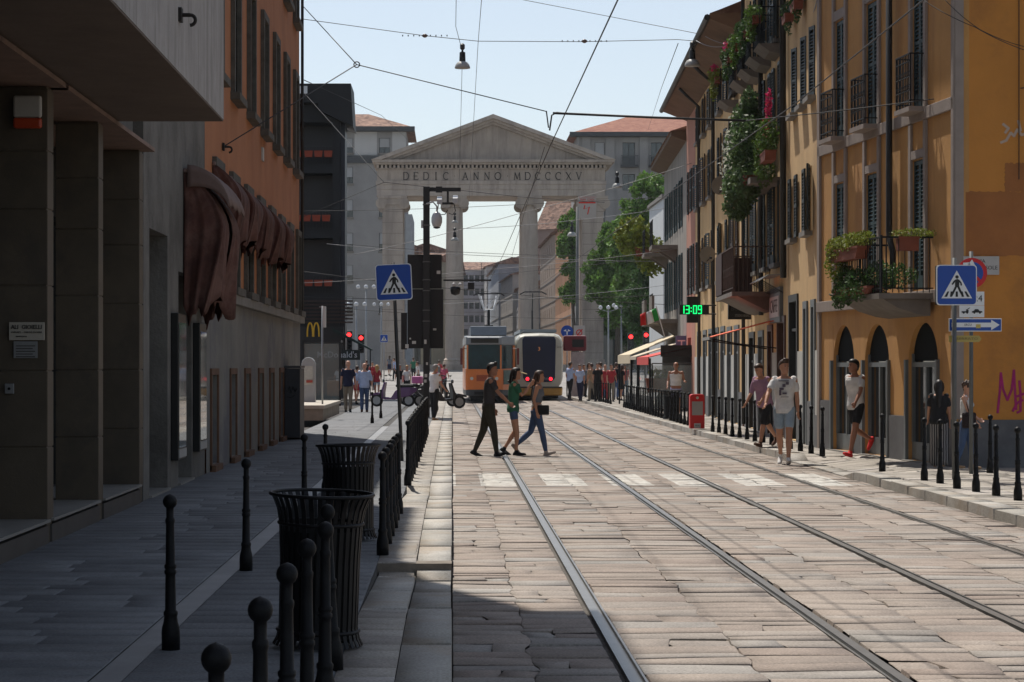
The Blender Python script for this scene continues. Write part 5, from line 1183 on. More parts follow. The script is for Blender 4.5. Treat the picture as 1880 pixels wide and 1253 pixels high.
for i, (x, y) in enumerate(near):
    if i == 5:
        b = bollard(-.615, 11.9, 'leaning black bollard with a white sticker near its foot beside the nearest bin', 'bollards of the near left group', (0, -.065)); continue
    bollard(x, y, ORD[i] + ' black bollard from the camera in the group before the nearest bin', 'bollards of the near left group')
t = thing('round_sticker', 'white sticker reading SOL wrapped round the foot of the leaning bollard', 'sticker', (-.615 - .065*.2*-1*0, 11.9, .12)); t.rotation_euler = (0, -.065, 0)
mb = MB(); mb.lathe([(.0345, .27), (.0335, .38)], n=18, cap=False); mb.build('band', mat('sticker_white', (.45, .44, .42), .6, .1, 10), t, smooth=True)
text('SOL', t, (.0, -.037, .33), .04, SIGNK, bold=.001)
for i, (x, y) in enumerate(((-1.565, 12.73), (-1.59, 17.65), (-1.55, 24.0), (-1.56, 28.2), (-2.2, 63), (-2.15, 69))):
    bollard(x, y, ORD[i] + ' solitary bollard from the camera along the left gutter strip', 'spaced bollards along the gutter strip')
for i in range(6): bollard(-.58 + .01*math.sin(i*3), 19.1 + 1.07*i, ORD[i] + ' bollard of the second kerb group, just past the nearest bins', 'bollards of the second left kerb group')
for i in range(22): bollard(-.585 + .012*math.sin(i*3), 30.2 + 1.07*i, ORD[i] + ' bollard of the long dense row on the left kerb past the crossing', 'long dense row on the left kerb')
for i in range(12): bollard(-.55 + .012*math.sin(i*3), 70 + 1.1*i, ORD[i] + ' bollard of the last left kerb row, beside the parked scooters', 'farthest left kerb row')
for i, (px, py) in enumerate(((1869, 919), (1829, 910), (1792, 903), (1757, 897), (1726, 888), (1697, 882))):
    s = (py - 672)/1.58; bollard((px - 830)/s, F/s, ORD[i] + ' bollard from the right edge before the burnt orange corner', 'bollards before the corner house')
bollard(7.9, 33.6, 'single black bollard standing behind the others by the side street wall', 'bollards before the corner house'); bollard(6.45, 34.3, 'lone bollard between the crossing and the corner row', 'bollards before the corner house')
for i in range(14): bollard(6.49 - .018*i, 40.1 + 1.14*i, ORD[i] + ' bollard of the right row between crossing and red box', 'right row before the red box')
n2 = 0
for i in range(25):
    y = 60.5 + 1.1*i
    if 66 < y < 67.5: continue
    bollard(6.25 + .012*i, y, ORD[n2] + ' bollard of the right row between red box and cafe terrace', 'right row beyond the red box'); n2 += 1
for i in range(6): bollard(6.55, 94.5 + 1.5*i, ORD[i] + ' bollard of the farthest right row, beside the waiting crowd', 'farthest right row')
# slatted bins
def bin_(x, y, z, label, group, lean=0.0, liner=True, sc_=1.0):
    t = thing('litter_bin', label, 'litter bin', (x, y, z), 0, group, rot=(lean, lean*.7, .3)); n = 34
    mb = MB(); prof = [(.255, .02), (.235, .06), (.222, .12), (.225, .5), (.235, .70), (.250, .78), (.275, .84), (.288, .86)]
    for k in range(n):
        a = 2*math.pi*k/n; h = .013; ca, sa = math.cos(a), math.sin(a); rows = []
        for r_, zz in prof:
            c = (r_*ca, r_*sa); rows.append([(c[0] - sa*h, c[1] + ca*h, zz), (c[0] + sa*h, c[1] - ca*h, zz), (c[0] + sa*h - ca*.006, c[1] - ca*h - sa*.006, zz), (c[0] - sa*h - ca*.006, c[1] + ca*h - sa*.006, zz)])
        mb.rings(rows)
    mb.build('slat_cage', BIN, t)
    for nm, r_, zz in (('rim', .288, .862), ('middle_hoop', .236, .70), ('base_hoop', .228, .10)):
        mb = MB(); ring = []
        for k in range(36):
            a = 2*math.pi*k/36; ring.append([((r_ + .011*math.cos(b))*math.cos(a), (r_ + .011*math.cos(b))*math.sin(a), zz + .011*math.sin(b)) for b in [i*math.pi/3 for i in range(6)]])
        mb.rings(ring, False, True); mb.build(nm, BIN, t, smooth=True)
    if liner: mb = MB(); mb.lathe([(.17, .05), (.205, .66), (.2, .66), (.165, .06)], n=24, cap=True); mb.build('liner', mat('bin_liner', (.006, .006, .006), .8, .1), t)
    return t
bin_(-.755, 12.85, .12, 'nearest black slatted iron litter bin with a flared rim', 'slatted litter bins on the left', .03)
bin_(-.93, 20.7, .12, 'second black slatted litter bin, just behind the nearest one', 'slatted litter bins on the left', -.012)
bin_(5.98 + .45, 67.0, .12, 'black litter bin standing in the right bollard row before the cafe terrace', 'litter bins on the right'); bin_(6.5, 104, .12, 'far black litter bin at the kerb near the waiting crowd', 'litter bins on the right')
# red news box
t = thing('newspaper_box', 'red free newspaper box with blank pale panel among the right bollards', 'newspaper box', (P(1280, 0, 56.5).x, 56.6, .12))
mb = MB(); pts = [(-.18, 0), (.18, 0), (.18, .78)] + [(.18 - .06*(1 - math.cos(a)), .78 + .07*math.sin(a)) for a in [R(30), R(60), R(90)]] + [(-.18 + .06*(1 - math.cos(a)), .78 + .07*math.sin(a)) for a in [R(90), R(60), R(30)]] + [(-.18, .78)]
mb.prism([(x, z + .03) for x, z in pts], -.15, .15); mb.build('cabinet', mat('box_red', (.55, .012, .012), .4, .06, 4), t, bevel=.012)
mb = MB(); mb.box(-.135, .135, -.158, -.151, .36, .70); mb.build('door_panel', mat('box_panel_grey', (.33, .31, .29), .4, .1), t)
mb = MB(); mb.box(-.08, .08, -.158, -.151, .05, .16); mb.build('sticker', mat('box_sticker', (.5, .5, .5), .5, .2, 20), t)
mb = MB(); mb.rings([[(.035*math.cos(a), y, .79 + .035*math.sin(a)) for a in [i*math.pi/6 for i in range(12)]] for y in (-.16, -.151)]); mb.build('coin_knob', mat('knob_pale', (.5, .48, .4), .4, 0), t)
text('METRO', t, (0, -.16, .105), .05, SIGNK, width=.11)
# ---------------------------------------------------------------- signs
def crossing_face(par, w, y=-.02):
    """pedestrian crossing sign: blue square, white triangle, black walker on stripes"""
    h = w/2
    mb = MB(); c = h*.16; pts = []
    for sx, sz, a0 in ((1, -1, -90), (1, 1, 0), (-1, 1, 90), (-1, -1, 180)):
        for a in (0, 30, 60, 90): pts.append((sx*(h - c) + c*math.cos(R(a0 + a)), sz*(h - c) + c*math.sin(R(a0 + a))))
    mb.prism(pts, y, y + .018); mb.build('white_edge', SIGNW, par)
    mb = MB(); mb.prism([(x*.955, z*.955) for x, z in pts], y - .003, y - .0005); mb.build('blue_face', SIGNB, par)
    mb = MB(); mb.prism([(-.76*h, -.66*h), (.76*h, -.66*h), (0, .72*h)], y - .006, y - .0035); mb.build('white_triangle', SIGNW, par)
    mb = MB(); Y0, Y1 = y - .009, y - .0065; q = lambda p: [(a*h, b*h) for a, b in p]
    mb.prism([(.01*h + .085*h*math.cos(a), .40*h + .085*h*math.sin(a)) for a in [i*math.pi/7 for i in range(14)]], Y0, Y1)
    mb.prism(q([(-.09, -.05), (.12, -.05), (.13, .26), (.02, .30), (-.08, .26)]), Y0, Y1)
    mb.prism(q([(-.08, .27), (-.09, .14), (-.20, .0), (-.26, .04), (-.17, .18)]), Y0, Y1)
    mb.prism(q([(.12, .26), (.24, .12), (.26, -.02), (.19, -.03), (.17, .09), (.12, .14)]), Y0, Y1)
    mb.prism(q([(-.08, -.051), (.04, -.051), (-.09, -.30), (-.22, -.56), (-.32, -.54), (-.18, -.26)]), Y0, Y1)
    mb.prism(q([(.0, -.051), (.12, -.051), (.22, -.28), (.34, -.50), (.26, -.56), (.12, -.32)]), Y0, Y1)
    for a, b, c_, d in ((-.62, -.48, -.46, -.38), (-.34, -.24, -.30, -.22) , (-.06, .06, -.05, .05), (.24, .36, .2, .29), (.5, .64, .38, .47)):
        mb.prism(q([(a, -.585), (b, -.585), (d, -.32), (c_, -.32)]), Y0 - .001*(a + 1), Y1 - .001*(a + 1))
    mb.build('walker_and_stripes', SIGNK, par)
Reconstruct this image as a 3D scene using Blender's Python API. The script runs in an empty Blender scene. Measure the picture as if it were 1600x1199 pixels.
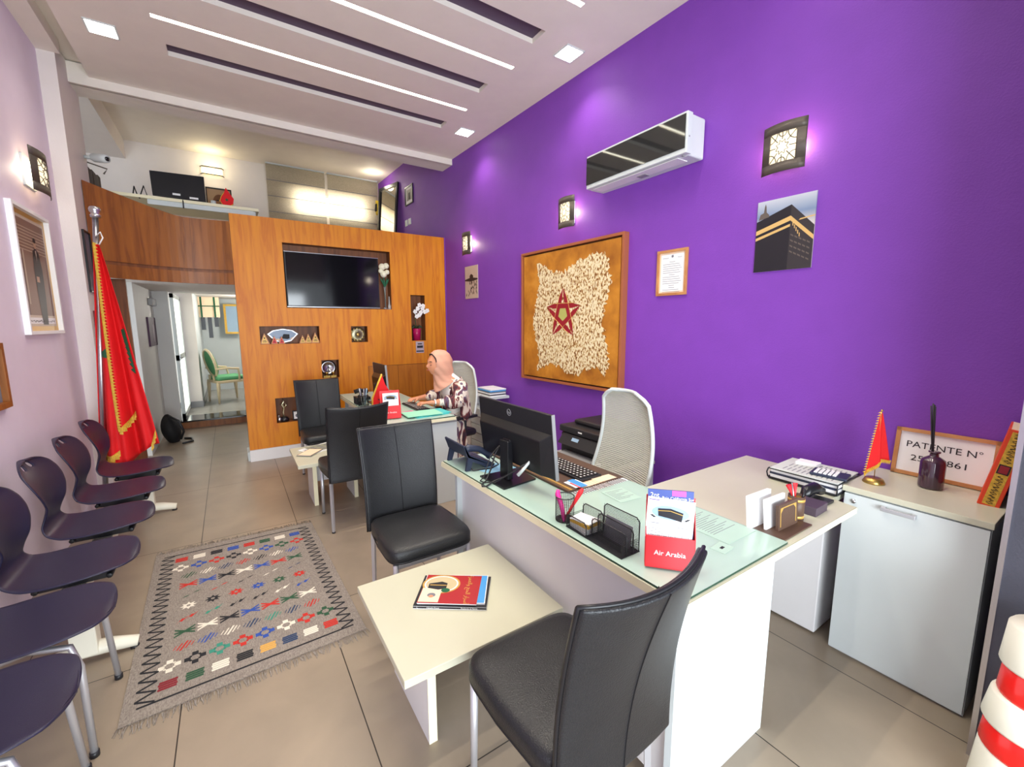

---------------

What the exercise asks –
List all lines above in which the string "Python" appears.

Response to this exercise –
The Blender Python script for this scene continues. Write part 5, from line 1183 on. More parts follow. The script is for Blender 4.5. Treat the picture as 1880 pixels wide and 1253 pixels high.
Reconstruct this image as a 3D scene using Blender's Python API. The script runs in an empty Blender scene. Measure the picture as if it were 1600x1199 pixels.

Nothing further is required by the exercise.